# [TASK OBJECTIVE]
Pictures do not belong in the copy. Return all of the entries exactly.

* BEGIN *

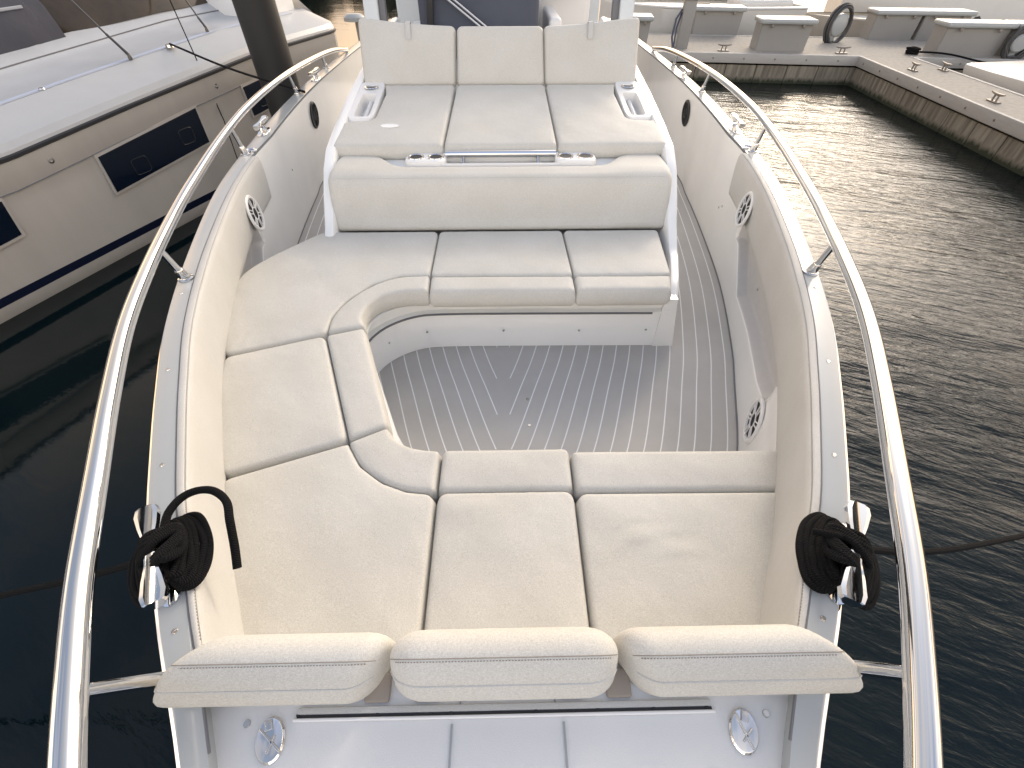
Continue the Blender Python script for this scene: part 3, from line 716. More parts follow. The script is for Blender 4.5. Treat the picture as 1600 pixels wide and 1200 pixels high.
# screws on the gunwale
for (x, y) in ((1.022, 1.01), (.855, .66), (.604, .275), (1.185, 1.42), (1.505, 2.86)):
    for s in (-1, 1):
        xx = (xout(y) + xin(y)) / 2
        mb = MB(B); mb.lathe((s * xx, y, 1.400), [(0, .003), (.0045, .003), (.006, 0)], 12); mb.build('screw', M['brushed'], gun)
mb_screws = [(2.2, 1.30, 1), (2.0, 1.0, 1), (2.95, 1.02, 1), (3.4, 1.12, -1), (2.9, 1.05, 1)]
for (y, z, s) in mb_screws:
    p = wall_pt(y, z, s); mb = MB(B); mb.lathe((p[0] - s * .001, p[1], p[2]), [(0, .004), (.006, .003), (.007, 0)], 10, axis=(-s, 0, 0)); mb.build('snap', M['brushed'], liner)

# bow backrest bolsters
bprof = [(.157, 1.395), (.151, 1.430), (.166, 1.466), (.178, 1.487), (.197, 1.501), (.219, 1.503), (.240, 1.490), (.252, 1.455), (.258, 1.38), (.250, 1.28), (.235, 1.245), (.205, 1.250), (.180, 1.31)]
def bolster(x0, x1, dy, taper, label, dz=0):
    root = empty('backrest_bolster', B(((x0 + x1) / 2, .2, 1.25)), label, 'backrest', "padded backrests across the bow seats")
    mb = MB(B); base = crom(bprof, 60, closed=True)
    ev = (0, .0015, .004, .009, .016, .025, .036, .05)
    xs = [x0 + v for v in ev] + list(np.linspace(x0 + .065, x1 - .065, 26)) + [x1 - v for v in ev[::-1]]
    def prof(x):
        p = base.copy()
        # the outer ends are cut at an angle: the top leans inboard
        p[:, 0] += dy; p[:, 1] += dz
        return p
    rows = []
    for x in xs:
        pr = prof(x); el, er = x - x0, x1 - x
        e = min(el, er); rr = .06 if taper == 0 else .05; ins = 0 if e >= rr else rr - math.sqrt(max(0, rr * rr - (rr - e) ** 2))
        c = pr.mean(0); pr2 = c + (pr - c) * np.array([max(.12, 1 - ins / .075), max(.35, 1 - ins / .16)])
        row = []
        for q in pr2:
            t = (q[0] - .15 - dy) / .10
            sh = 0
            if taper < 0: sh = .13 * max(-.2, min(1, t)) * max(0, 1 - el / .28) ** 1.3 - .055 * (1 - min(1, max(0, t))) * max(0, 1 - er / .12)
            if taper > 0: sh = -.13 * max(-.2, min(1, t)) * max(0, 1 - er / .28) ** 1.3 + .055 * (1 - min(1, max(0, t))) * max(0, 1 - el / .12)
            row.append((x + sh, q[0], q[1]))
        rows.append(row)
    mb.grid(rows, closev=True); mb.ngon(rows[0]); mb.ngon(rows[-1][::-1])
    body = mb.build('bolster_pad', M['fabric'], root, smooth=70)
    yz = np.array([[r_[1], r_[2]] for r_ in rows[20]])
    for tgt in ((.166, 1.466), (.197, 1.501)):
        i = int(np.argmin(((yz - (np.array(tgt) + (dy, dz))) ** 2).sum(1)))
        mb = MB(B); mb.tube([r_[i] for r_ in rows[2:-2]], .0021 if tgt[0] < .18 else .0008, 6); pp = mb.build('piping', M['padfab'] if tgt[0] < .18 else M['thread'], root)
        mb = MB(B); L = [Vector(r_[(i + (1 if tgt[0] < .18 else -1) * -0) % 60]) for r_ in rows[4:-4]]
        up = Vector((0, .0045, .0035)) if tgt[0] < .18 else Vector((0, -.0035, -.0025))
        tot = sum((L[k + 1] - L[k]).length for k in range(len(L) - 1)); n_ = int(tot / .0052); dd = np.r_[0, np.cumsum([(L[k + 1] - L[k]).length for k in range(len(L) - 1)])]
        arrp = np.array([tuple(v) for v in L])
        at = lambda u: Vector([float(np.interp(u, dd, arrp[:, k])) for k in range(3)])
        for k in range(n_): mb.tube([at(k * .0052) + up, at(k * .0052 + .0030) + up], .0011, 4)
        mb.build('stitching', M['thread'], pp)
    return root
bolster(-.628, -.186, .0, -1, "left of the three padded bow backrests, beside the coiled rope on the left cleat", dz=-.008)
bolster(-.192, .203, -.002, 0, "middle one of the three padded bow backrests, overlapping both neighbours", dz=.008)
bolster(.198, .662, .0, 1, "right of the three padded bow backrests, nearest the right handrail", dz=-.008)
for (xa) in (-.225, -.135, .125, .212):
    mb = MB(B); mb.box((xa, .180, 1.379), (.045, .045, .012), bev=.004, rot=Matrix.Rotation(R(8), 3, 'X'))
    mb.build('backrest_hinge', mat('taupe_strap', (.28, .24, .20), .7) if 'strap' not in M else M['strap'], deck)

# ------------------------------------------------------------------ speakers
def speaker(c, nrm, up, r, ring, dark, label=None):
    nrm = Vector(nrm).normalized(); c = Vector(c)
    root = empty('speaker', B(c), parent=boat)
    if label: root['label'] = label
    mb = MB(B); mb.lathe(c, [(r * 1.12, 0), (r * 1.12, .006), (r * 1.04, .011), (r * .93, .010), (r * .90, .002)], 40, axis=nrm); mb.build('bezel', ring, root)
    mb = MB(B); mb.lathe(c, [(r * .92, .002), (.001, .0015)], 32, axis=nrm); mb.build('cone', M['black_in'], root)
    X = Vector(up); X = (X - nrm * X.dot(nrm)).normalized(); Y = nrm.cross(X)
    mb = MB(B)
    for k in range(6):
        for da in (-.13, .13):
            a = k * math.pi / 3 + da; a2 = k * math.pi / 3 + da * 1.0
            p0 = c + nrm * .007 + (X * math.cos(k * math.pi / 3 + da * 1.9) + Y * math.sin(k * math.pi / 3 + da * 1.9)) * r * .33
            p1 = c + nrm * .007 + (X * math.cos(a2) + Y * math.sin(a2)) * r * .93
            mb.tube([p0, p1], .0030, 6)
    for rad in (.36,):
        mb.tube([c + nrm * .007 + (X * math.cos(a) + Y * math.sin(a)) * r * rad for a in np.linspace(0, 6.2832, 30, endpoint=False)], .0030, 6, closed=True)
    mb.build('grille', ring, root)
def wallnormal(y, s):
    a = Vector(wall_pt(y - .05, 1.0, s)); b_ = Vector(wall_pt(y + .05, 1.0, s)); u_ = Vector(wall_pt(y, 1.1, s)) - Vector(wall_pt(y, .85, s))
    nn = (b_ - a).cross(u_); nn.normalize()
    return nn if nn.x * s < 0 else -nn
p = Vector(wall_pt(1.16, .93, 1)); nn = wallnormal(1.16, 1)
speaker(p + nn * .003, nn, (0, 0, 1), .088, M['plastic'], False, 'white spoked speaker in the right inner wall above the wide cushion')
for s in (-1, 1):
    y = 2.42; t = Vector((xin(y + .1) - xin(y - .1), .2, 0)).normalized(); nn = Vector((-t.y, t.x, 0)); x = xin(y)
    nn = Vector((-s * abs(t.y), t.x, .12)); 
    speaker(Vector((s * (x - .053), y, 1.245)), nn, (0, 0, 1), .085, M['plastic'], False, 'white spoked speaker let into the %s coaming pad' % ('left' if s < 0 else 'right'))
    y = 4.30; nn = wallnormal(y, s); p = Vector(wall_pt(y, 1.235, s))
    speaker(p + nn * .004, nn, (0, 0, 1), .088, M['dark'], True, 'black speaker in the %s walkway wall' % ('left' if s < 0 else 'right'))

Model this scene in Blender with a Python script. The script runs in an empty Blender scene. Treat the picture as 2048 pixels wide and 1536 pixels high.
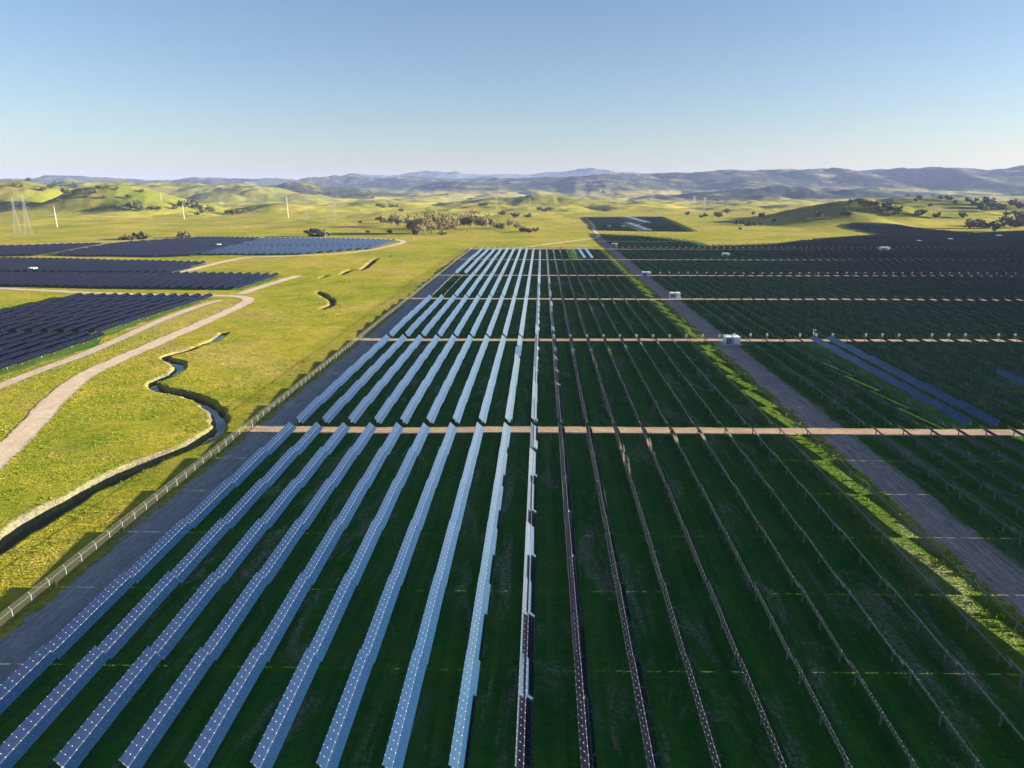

* END *

# [ANSWER TO THE PROBLEM]
Continue the Blender Python script for this scene: part 3, from line 716. More parts follow. The script is for Blender 4.5. Treat the picture as 1600 pixels wide and 1200 pixels high.
# screws on the gunwale
for (x, y) in ((1.022, 1.01), (.855, .66), (.604, .275), (1.185, 1.42), (1.505, 2.86)):
    for s in (-1, 1):
        xx = (xout(y) + xin(y)) / 2
        mb = MB(B); mb.lathe((s * xx, y, 1.400), [(0, .003), (.0045, .003), (.006, 0)], 12); mb.build('screw', M['brushed'], gun)
mb_screws = [(2.2, 1.30, 1), (2.0, 1.0, 1), (2.95, 1.02, 1), (3.4, 1.12, -1), (2.9, 1.05, 1)]
for (y, z, s) in mb_screws:
    p = wall_pt(y, z, s); mb = MB(B); mb.lathe((p[0] - s * .001, p[1], p[2]), [(0, .004), (.006, .003), (.007, 0)], 10, axis=(-s, 0, 0)); mb.build('snap', M['brushed'], liner)

# bow backrest bolsters
bprof = [(.157, 1.395), (.151, 1.430), (.166, 1.466), (.178, 1.487), (.197, 1.501), (.219, 1.503), (.240, 1.490), (.252, 1.455), (.258, 1.38), (.250, 1.28), (.235, 1.245), (.205, 1.250), (.180, 1.31)]
def bolster(x0, x1, dy, taper, label, dz=0):
    root = empty('backrest_bolster', B(((x0 + x1) / 2, .2, 1.25)), label, 'backrest', "padded backrests across the bow seats")
    mb = MB(B); base = crom(bprof, 60, closed=True)
    ev = (0, .0015, .004, .009, .016, .025, .036, .05)
    xs = [x0 + v for v in ev] + list(np.linspace(x0 + .065, x1 - .065, 26)) + [x1 - v for v in ev[::-1]]
    def prof(x):
        p = base.copy()
        # the outer ends are cut at an angle: the top leans inboard
        p[:, 0] += dy; p[:, 1] += dz
        return p
    rows = []
    for x in xs:
        pr = prof(x); el, er = x - x0, x1 - x
        e = min(el, er); rr = .06 if taper == 0 else .05; ins = 0 if e >= rr else rr - math.sqrt(max(0, rr * rr - (rr - e) ** 2))
        c = pr.mean(0); pr2 = c + (pr - c) * np.array([max(.12, 1 - ins / .075), max(.35, 1 - ins / .16)])
        row = []
        for q in pr2:
            t = (q[0] - .15 - dy) / .10
            sh = 0
            if taper < 0: sh = .13 * max(-.2, min(1, t)) * max(0, 1 - el / .28) ** 1.3 - .055 * (1 - min(1, max(0, t))) * max(0, 1 - er / .12)
            if taper > 0: sh = -.13 * max(-.2, min(1, t)) * max(0, 1 - er / .28) ** 1.3 + .055 * (1 - min(1, max(0, t))) * max(0, 1 - el / .12)
            row.append((x + sh, q[0], q[1]))
        rows.append(row)
    mb.grid(rows, closev=True); mb.ngon(rows[0]); mb.ngon(rows[-1][::-1])
    body = mb.build('bolster_pad', M['fabric'], root, smooth=70)
    yz = np.array([[r_[1], r_[2]] for r_ in rows[20]])
    for tgt in ((.166, 1.466), (.197, 1.501)):
        i = int(np.argmin(((yz - (np.array(tgt) + (dy, dz))) ** 2).sum(1)))
        mb = MB(B); mb.tube([r_[i] for r_ in rows[2:-2]], .0021 if tgt[0] < .18 else .0008, 6); pp = mb.build('piping', M['padfab'] if tgt[0] < .18 else M['thread'], root)
        mb = MB(B); L = [Vector(r_[(i + (1 if tgt[0] < .18 else -1) * -0) % 60]) for r_ in rows[4:-4]]
        up = Vector((0, .0045, .0035)) if tgt[0] < .18 else Vector((0, -.0035, -.0025))
        tot = sum((L[k + 1] - L[k]).length for k in range(len(L) - 1)); n_ = int(tot / .0052); dd = np.r_[0, np.cumsum([(L[k + 1] - L[k]).length for k in range(len(L) - 1)])]
        arrp = np.array([tuple(v) for v in L])
        at = lambda u: Vector([float(np.interp(u, dd, arrp[:, k])) for k in range(3)])
        for k in range(n_): mb.tube([at(k * .0052) + up, at(k * .0052 + .0030) + up], .0011, 4)
        mb.build('stitching', M['thread'], pp)
    return root
bolster(-.628, -.186, .0, -1, "left of the three padded bow backrests, beside the coiled rope on the left cleat", dz=-.008)
bolster(-.192, .203, -.002, 0, "middle one of the three padded bow backrests, overlapping both neighbours", dz=.008)
bolster(.198, .662, .0, 1, "right of the three padded bow backrests, nearest the right handrail", dz=-.008)
for (xa) in (-.225, -.135, .125, .212):
    mb = MB(B); mb.box((xa, .180, 1.379), (.045, .045, .012), bev=.004, rot=Matrix.Rotation(R(8), 3, 'X'))
    mb.build('backrest_hinge', mat('taupe_strap', (.28, .24, .20), .7) if 'strap' not in M else M['strap'], deck)

# ------------------------------------------------------------------ speakers
def speaker(c, nrm, up, r, ring, dark, label=None):
    nrm = Vector(nrm).normalized(); c = Vector(c)
    root = empty('speaker', B(c), parent=boat)
    if label: root['label'] = label
    mb = MB(B); mb.lathe(c, [(r * 1.12, 0), (r * 1.12, .006), (r * 1.04, .011), (r * .93, .010), (r * .90, .002)], 40, axis=nrm); mb.build('bezel', ring, root)
    mb = MB(B); mb.lathe(c, [(r * .92, .002), (.001, .0015)], 32, axis=nrm); mb.build('cone', M['black_in'], root)
    X = Vector(up); X = (X - nrm * X.dot(nrm)).normalized(); Y = nrm.cross(X)
    mb = MB(B)
    for k in range(6):
        for da in (-.13, .13):
            a = k * math.pi / 3 + da; a2 = k * math.pi / 3 + da * 1.0
            p0 = c + nrm * .007 + (X * math.cos(k * math.pi / 3 + da * 1.9) + Y * math.sin(k * math.pi / 3 + da * 1.9)) * r * .33
            p1 = c + nrm * .007 + (X * math.cos(a2) + Y * math.sin(a2)) * r * .93
            mb.tube([p0, p1], .0030, 6)
    for rad in (.36,):
        mb.tube([c + nrm * .007 + (X * math.cos(a) + Y * math.sin(a)) * r * rad for a in np.linspace(0, 6.2832, 30, endpoint=False)], .0030, 6, closed=True)
    mb.build('grille', ring, root)
def wallnormal(y, s):
    a = Vector(wall_pt(y - .05, 1.0, s)); b_ = Vector(wall_pt(y + .05, 1.0, s)); u_ = Vector(wall_pt(y, 1.1, s)) - Vector(wall_pt(y, .85, s))
    nn = (b_ - a).cross(u_); nn.normalize()
    return nn if nn.x * s < 0 else -nn
p = Vector(wall_pt(1.16, .93, 1)); nn = wallnormal(1.16, 1)
speaker(p + nn * .003, nn, (0, 0, 1), .088, M['plastic'], False, 'white spoked speaker in the right inner wall above the wide cushion')
for s in (-1, 1):
    y = 2.42; t = Vector((xin(y + .1) - xin(y - .1), .2, 0)).normalized(); nn = Vector((-t.y, t.x, 0)); x = xin(y)
    nn = Vector((-s * abs(t.y), t.x, .12)); 
    speaker(Vector((s * (x - .053), y, 1.245)), nn, (0, 0, 1), .085, M['plastic'], False, 'white spoked speaker let into the %s coaming pad' % ('left' if s < 0 else 'right'))
    y = 4.30; nn = wallnormal(y, s); p = Vector(wall_pt(y, 1.235, s))
    speaker(p + nn * .004, nn, (0, 0, 1), .088, M['dark'], True, 'black speaker in the %s walkway wall' % ('left' if s < 0 else 'right'))

Model this scene in Blender with a Python script. The script runs in an empty Blender scene. Treat the picture as 2048 pixels wide and 1536 pixels high.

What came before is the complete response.